04 março 2008

As pessoas são responsáveis pelos seus comportamentos


How Good People Turn Evil, From Stanford to Abu Ghraib: Psychologist Philip Zimbardo has seen good people turn evil, and he thinks he knows why. [...]

Zimbardo conducted a now-famous experiment at Stanford University in 1971, involving students who posed as prisoners and guards. Five days into the experiment, Zimbardo halted the study when the student guards began abusing the prisoners, forcing them to strip naked and simulate sex acts. [...]

Wired: Your work suggests that we all have the capacity for evil, and that it's simply environmental influences that tip the balance from good to bad. Doesn't that absolve people from taking responsibility for their choices?

Philip Zimbardo: No. People are always personally accountable for their behavior. If they kill, they are accountable. However, what I'm saying is that if the killing can be shown to be a product of the influence of a powerful situation within a powerful system, then it's as if they are experiencing diminished capacity and have lost their free will or their full reasoning capacity.
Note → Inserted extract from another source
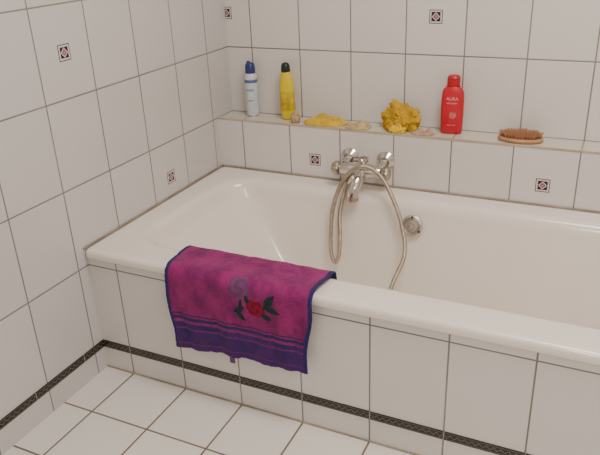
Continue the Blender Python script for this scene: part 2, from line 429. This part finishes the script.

Situations can be sufficiently powerful to undercut empathy, altruism, morality and to get ordinary people, even good people, to be seduced into doing really bad things -- but only in that situation.

Understanding the reason for someone's behavior is not the same as excusing it. Understanding why somebody did something -- where that why has to do with situational influences -- leads to a totally different way of dealing with evil. It leads to developing prevention strategies to change those evil-generating situations, rather than the current strategy, which is to change the person.